My old boss said he used to buy a single rose for all the women in his office (they were all women) every Monday morning (he would buy a dozen and split them), and someone actually complained about it.
 
I hold doors open for people, wait my turn getting into lifts, offer to help people with buggies trying to go through doors or up/down steps (when I don't have a buggy myself) but it gets on my nerves when people don't say thank you or acknowledge you in some way. I notice, that it's mainly women who hold open doors etc. nowadays and not men! Where have all the chivalrous men gone? I've come across very few lately.. My LO Bo loves to open doors for people and do good deeds, he says that he's "chiveriliverus" everyone finds that incredibly cute.

We gave that up when we decided to leave the kitchen. I've asked men this before, they all say they're afraid of being accused of harassment/discrimination/etc so they just forget about doing anything nice for women anymore.
My old boss said he used to buy a single rose for all the women in his office (they were all women) every Monday morning (he would buy a dozen and split them), and someone actually complained about it.
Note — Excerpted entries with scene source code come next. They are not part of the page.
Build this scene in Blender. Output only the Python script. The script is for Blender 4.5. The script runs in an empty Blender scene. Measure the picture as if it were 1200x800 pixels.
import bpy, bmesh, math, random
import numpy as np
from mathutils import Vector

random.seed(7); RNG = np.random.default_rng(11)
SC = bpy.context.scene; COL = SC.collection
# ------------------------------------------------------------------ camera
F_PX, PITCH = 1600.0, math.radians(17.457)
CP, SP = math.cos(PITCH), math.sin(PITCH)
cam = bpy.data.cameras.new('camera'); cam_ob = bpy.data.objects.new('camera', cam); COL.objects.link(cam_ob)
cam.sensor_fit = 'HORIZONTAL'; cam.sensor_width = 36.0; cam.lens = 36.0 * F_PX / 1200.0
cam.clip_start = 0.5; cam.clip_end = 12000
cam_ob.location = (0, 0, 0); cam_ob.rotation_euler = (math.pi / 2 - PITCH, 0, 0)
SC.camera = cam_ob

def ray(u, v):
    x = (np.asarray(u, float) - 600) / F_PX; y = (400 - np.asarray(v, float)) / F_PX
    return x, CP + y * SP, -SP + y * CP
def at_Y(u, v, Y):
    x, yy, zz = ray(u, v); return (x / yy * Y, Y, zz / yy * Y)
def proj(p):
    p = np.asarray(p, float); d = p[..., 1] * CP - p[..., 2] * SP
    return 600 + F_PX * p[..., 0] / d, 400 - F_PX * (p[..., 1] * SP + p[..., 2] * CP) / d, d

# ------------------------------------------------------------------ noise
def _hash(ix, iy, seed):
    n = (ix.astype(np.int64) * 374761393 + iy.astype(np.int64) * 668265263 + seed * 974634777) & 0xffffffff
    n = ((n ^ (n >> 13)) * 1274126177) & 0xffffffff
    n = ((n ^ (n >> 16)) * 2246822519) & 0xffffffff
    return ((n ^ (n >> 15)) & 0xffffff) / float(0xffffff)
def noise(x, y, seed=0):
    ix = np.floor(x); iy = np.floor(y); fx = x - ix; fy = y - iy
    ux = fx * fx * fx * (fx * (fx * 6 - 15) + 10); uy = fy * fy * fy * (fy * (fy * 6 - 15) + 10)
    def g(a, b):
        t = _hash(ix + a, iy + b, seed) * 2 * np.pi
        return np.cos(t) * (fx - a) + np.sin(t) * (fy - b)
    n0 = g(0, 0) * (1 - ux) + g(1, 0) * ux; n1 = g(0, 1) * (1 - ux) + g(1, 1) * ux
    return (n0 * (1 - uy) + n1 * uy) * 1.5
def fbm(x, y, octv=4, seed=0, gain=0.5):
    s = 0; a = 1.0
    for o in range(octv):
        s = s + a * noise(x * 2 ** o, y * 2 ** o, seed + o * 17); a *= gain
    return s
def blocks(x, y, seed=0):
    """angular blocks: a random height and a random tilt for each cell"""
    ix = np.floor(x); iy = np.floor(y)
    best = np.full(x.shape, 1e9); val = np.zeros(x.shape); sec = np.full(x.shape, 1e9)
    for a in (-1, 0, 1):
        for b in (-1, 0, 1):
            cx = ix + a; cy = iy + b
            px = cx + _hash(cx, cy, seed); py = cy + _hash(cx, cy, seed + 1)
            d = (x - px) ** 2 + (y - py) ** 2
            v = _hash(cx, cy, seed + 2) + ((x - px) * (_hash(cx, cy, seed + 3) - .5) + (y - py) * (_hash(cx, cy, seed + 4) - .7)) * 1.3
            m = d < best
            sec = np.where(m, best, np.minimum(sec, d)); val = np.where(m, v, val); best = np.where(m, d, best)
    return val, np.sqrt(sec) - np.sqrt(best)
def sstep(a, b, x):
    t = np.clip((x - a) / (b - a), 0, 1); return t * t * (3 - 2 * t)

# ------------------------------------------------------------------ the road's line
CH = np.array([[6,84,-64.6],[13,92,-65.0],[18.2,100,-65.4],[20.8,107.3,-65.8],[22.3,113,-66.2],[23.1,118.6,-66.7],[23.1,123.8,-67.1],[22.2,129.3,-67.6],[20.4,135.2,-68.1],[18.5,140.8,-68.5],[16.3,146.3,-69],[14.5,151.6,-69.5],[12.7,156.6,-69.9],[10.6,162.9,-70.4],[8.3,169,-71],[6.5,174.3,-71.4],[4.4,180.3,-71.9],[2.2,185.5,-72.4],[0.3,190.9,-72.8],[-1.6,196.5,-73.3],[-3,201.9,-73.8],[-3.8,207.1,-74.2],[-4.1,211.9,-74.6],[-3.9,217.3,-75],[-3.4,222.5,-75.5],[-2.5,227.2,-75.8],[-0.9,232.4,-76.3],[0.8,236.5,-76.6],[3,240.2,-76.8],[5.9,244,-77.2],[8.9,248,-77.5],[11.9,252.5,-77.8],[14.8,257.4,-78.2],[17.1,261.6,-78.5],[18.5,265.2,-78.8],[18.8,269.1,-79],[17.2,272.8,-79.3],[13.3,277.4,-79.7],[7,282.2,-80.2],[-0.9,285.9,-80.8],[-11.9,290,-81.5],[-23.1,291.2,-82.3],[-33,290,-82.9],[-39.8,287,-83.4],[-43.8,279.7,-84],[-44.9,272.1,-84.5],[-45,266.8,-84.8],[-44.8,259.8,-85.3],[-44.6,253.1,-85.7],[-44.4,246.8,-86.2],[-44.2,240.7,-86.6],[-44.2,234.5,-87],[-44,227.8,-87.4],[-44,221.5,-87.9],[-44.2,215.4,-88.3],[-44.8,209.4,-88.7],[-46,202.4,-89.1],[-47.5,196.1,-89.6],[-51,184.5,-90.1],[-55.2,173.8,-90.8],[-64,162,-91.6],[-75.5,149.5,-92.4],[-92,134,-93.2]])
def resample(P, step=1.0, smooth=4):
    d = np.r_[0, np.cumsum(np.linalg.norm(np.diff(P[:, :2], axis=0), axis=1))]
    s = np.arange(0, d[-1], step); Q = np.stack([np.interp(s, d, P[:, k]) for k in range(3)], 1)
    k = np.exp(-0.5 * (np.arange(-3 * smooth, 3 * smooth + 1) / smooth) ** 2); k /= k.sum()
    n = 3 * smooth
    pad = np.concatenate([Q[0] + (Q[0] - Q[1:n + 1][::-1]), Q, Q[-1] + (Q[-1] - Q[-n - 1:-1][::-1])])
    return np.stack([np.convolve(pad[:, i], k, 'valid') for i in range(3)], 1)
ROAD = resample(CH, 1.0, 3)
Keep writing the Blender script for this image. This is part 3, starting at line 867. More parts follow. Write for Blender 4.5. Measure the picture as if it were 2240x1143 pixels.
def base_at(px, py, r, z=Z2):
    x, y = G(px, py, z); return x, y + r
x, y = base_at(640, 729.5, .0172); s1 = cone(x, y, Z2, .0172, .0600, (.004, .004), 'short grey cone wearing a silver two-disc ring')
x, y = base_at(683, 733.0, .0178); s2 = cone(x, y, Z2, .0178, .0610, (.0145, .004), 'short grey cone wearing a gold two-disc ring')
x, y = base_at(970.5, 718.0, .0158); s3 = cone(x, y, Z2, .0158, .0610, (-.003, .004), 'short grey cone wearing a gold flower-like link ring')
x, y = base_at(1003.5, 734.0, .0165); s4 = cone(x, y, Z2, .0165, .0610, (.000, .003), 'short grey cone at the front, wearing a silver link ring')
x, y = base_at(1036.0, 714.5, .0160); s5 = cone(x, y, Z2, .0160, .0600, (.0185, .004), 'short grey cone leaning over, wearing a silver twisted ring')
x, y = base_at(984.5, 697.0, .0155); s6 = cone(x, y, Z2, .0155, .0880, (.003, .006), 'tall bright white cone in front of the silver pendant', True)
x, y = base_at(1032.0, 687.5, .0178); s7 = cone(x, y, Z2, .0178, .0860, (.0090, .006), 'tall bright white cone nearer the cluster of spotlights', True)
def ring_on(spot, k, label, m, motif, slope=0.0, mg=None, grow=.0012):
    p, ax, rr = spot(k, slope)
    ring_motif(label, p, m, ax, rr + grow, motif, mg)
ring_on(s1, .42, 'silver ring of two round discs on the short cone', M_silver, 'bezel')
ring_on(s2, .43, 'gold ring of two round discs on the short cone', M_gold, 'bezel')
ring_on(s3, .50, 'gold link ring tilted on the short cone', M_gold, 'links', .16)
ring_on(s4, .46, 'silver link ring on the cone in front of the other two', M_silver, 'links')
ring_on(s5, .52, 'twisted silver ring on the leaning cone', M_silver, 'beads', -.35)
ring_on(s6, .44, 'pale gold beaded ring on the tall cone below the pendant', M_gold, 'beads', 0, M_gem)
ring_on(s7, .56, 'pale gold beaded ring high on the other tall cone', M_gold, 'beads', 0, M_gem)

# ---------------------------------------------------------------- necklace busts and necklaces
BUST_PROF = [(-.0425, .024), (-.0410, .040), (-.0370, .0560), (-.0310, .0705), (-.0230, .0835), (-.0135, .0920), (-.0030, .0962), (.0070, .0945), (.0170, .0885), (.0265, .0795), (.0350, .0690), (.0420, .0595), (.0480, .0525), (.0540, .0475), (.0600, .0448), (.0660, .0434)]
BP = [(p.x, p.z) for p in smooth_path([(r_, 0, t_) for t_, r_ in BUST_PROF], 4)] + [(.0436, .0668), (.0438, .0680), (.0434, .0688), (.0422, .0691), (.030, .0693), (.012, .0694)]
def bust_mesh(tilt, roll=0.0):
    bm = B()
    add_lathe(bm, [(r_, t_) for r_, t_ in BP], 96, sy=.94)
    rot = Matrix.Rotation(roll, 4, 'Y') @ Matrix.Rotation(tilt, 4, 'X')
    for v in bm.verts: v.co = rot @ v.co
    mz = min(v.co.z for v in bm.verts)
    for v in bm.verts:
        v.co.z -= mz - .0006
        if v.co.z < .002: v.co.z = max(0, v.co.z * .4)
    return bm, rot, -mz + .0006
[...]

:saywhat: That is so nice!!!
 
Hmm.
Things used to be pretty shitty for women in terms of choice, and one of the things thrown in our face a lot was that we were lucky to be pretty cherished little things that were there to be taken care of by men. I think that was under the umbrella of chivalry? Or at least the sexist version of chivalry. There is a great argument that the chevaliers/chivalric knights were supposed to be fighting for justice and fair treatment for those that were not automatically afforded it - which of course included women and all sorts of peasants - non-citizens, all! Woohoo! Gender equality! Just not across the classes!
Over the generations, that non-citizen status stayed with women, but not necessarily with men (regardless of class), as well as the idea that we needed to be protected or cared for. To the point of excluding our voices and our choices and leaving us in positions of incredible vulnerability in terms of autonomy or legality. We fought for an alternate choice in this. And as feminism evolved (through the really angry bra-burning, man-hating stuff), equality as a social idea came to mean that you do nice things for everyone, which is much closer to the original idea of chivalry.
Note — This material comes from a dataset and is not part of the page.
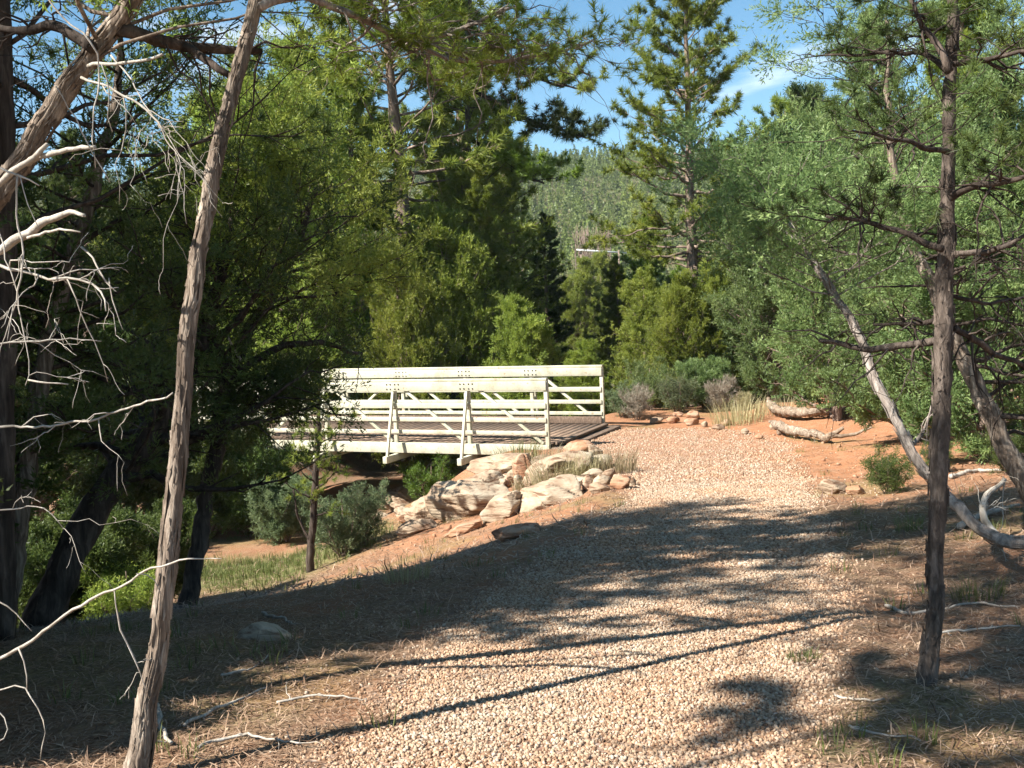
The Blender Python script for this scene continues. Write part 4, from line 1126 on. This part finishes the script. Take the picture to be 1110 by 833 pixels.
# E: dark forked juniper with wide shading crown
b = base_of(200, 655, 8.3)
tE = Tree('juniper_tree', b, 'dark forked juniper trunk before the bridge left end with a wide crown')
P, R = tE.limb([(196, 668, 26, 8.3), (205, 640, 20), (215, 590, 19), (228, 520, 18), (240, 460, 19), (250, 410, 20), (270, 360, 13), (292, 322, 11), (320, 270, 8), (345, 200, 5)], 8.3, 9.2, 'trunk', 'bark_dark', .08, .012, 9, .08)
P2, R2 = tE.limb([(248, 415, 14, 8.6), (236, 375, 12), (227, 330, 10), (222, 270, 8), (225, 190, 5), (235, 120, 3)], 8.6, 9.0, 'limb', 'bark_dark', .08, .012, 8, .08)
P3, R3 = tE.limb([(252, 408, 9, 8.6), (300, 375, 8), (350, 372, 6), (395, 385, 3)], 8.6, 9.6, 'limb', 'bark_dark', .08, .012, 7, .08, twigs=10)
crown_on(tE, P, R, 24, .66, 1, lambda t: 1.25 - .3 * t, lambda t: 5 + 25 * t, .08, TJm, 'leaf_juniper', 51, sec=9, tuft=4)
crown_on(tE, P2, R2, 20, .35, 1, lambda t: .9, lambda t: 10 + 20 * t, .08, TJm, 'leaf_juniper', 52, sec=8, tuft=4)
crown_on(tE, P3, R3, 8, .3, .9, lambda t: .35, lambda t: 25, .08, TJm, 'leaf_dark', 53, sec=4, tuft=2)  # low boughs take the dark leaf colour to show them in shade
for k, (pts_, m_) in enumerate((([(242, 455, 6), (272, 440, 4), (305, 430, 2)], 'leaf_dark'), ([(236, 480, 5), (212, 462, 4), (188, 452, 2)], 'leaf_dark'), ([(244, 440, 5), (268, 412, 3), (298, 408, 2)], 'leaf_dark'))):
    q, r_ = tE.limb(pts_, 8.6, 8.9, 'limb', 'bark_dark', .08, .012, 6, .08, twigs=8, tl=.4, seed=k + 60)
    crown_on(tE, q, r_ + .01, 12, .3, 1, lambda t: .4, lambda t: 5, -.1, TJm, m_, 54 + k * 3, sec=6, tuft=3)
tE.limb([(262, 392, 3, 8.4), (252, 378, 3), (246, 364, 2)], 8.4, 8.3, 'dead_branch', 'dead', **dk)

b = base_of(508, 430, 34)
tM = Tree('pine_tree', b, 'pine behind the bridge centre with a long dark bough reaching right against the sky')
P, R = tM.limb([(508, 470, 7.9, 34), (507, 380, 7.2), (512, 250, 6.5), (506, 120, 5.0), (510, 0, 4.3), (508, -130, 2.2)], 34, 34, 'trunk', 'bark_pine', .2, .01, 9, .06)
crown_on(tM, P, R, 76, .08, 1, lambda t: 3.0 * (1 - .6 * t), lambda t: 5 + 20 * t, .1, TPg, 'leaf_pine', 55, sec=9, tuft=4, bark='bark_pine')
for k, pts_ in enumerate([[(510, 95, 5), (560, 125, 4), (605, 140, 3), (645, 152, 1.5)], [(510, 40, 5), (560, 70, 4), (600, 92, 3), (632, 96, 1.5)], [(510, 150, 5), (555, 185, 4), (590, 200, 2)]]):
    q, r_ = tM.limb(pts_, 34, 32.5, 'limb', 'bark_dark', .15, .02, 7, .06, twigs=8, tl=.6)
    crown_on(tM, q, r_ + .02, 16, .3, 1, lambda t: 1.15, lambda t: 10, .1, TPg, 'leaf_dark' if k == 0 else 'leaf_pine', 56 + k, sec=7, tuft=3, bark='bark_dark')

# F: small pine sapling before the bridge
b = base_of(336, 620)
DF = b[1]
tF = Tree('pine_sapling', b, 'slender young pine standing before the bridge on the creek bank', 'sapling')
P, R = tF.limb([(335, 628, 10, DF), (338, 580, 8), (342, 520, 7), (345, 460, 5), (346, 420, 3), (347, 398, 1.5)], DF, DF, 'trunk', 'bark_dark', .05, .005, 8, .06)
crown_on(tF, P, R, 34, .30, 1, lambda t: .58 * (1 - .65 * t), lambda t: 15 + 30 * t, .15, TPs2, 'leaf_pine', 61, sec=4, tuft=2)
tF.limb([(337, 590, 3, DF), (322, 560, 2.5), (318, 530, 1.5)], DF, DF, 'limb', 'bark_dark', twigs=4, **dk)

# H: near right pine
b = base_of(1003, 742)
DH = b[1]
tH = Tree('pine_tree', b, 'slim scaly pine trunk standing alone in the right foreground')
P, R = tH.limb([(1000, 760, 30.2, DH), (1003, 742, 23.4), (1007, 715, 19.6), (1013, 690, 18.1), (1016, 650, 16.6), (1014, 600, 17.4), (1016, 550, 18.1), (1018, 500, 18.9), (1020, 450, 18.1), (1022, 400, 18.9), (1024, 330, 18.1), (1026, 250, 16.6), (1028, 180, 13.6), (1029, 110, 12.8), (1031, 50, 12.1), (1033, -20, 10.6), (1034, -120, 8.3), (1036, -230, 4.5), (1037, -330, 2.3)], DH, DH + .4, 'trunk', 'bark_pine', .05, .003, 14, .06)
bark_strips(tH, P, R, 260, np.random.default_rng(7), 'bark_pine', (.03, .09), .02, 1.0)
HL = [([(1030, 78, 8), (1012, 48, 7), (990, 10, 5), (975, -25, 3)], 4.5, 4.6, 'bark_dark'),
      ([(1028, 78, 7), (1000, 58, 5), (960, 58, 4), (930, 62, 3), (885, 58, 2)], 4.6, 5.2, 'bark_dark'),
      ([(1034, 70, 7), (1070, 66, 6), (1115, 55, 4)], 4.6, 4.4, 'bark_dark'),
      ([(1028, 165, 7), (1000, 160, 6), (965, 148, 4), (925, 140, 2)], 4.5, 4.2, 'bark_dark'),
      ([(1030, 215, 9), (1060, 198, 8), (1090, 196, 6), (1125, 190, 4)], 4.5, 4.3, 'bark_dark'),
      ([(1022, 270, 8), (985, 255, 7), (940, 240, 5), (895, 235, 3)], 4.6, 5.0, 'bark_dark'),
      ([(1020, 368, 9), (985, 374, 8), (950, 378, 8), (915, 376, 6), (888, 367, 5)], 4.7, 5.0, 'bark_pine'),
      ([(1034, 275, 7), (1070, 276, 6), (1120, 250, 4)], 4.6, 4.5, 'bark_pine'),
      ([(1034, 355, 8), (1070, 380, 7), (1120, 402, 5)], 4.7, 4.9, 'bark_dark'),
      ([(1022, 345, 6), (990, 350, 5), (950, 352, 3)], 4.7, 4.9, 'bark_dark'),
      ([(1030, 320, 5), (1070, 330, 4), (1115, 322, 3)], 4.7, 4.9, 'bark_dark')]
for i, (pts, d0, d1, mt) in enumerate(HL):
    q, r = tH.limb(pts, d0, d1, 'limb', mt, .04, .006, 7, .08, twigs=12 if i > 4 else 6, tl=.4, seed=70 + i)
    if i < 6:
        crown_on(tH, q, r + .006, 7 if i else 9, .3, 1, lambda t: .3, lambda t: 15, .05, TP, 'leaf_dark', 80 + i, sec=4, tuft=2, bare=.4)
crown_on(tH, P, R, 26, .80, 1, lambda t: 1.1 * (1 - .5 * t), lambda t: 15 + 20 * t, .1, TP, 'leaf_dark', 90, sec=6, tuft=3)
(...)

Feminism is not this angry man-hating threat that means men should now make a point of being an asshole because women are "out of the kitchen". Today, it is just as rude for a woman to cut a line or not hold a door as it is for a man. I do this for my fellow human beings out of respect and regard. Not because I am clinging to some old-school ideals of knights in shining armour and damsels-in-distress. Why on earth would anyone mourn the "loss of chivalry" if they truly understood the stifling patriarchal regime that went with it?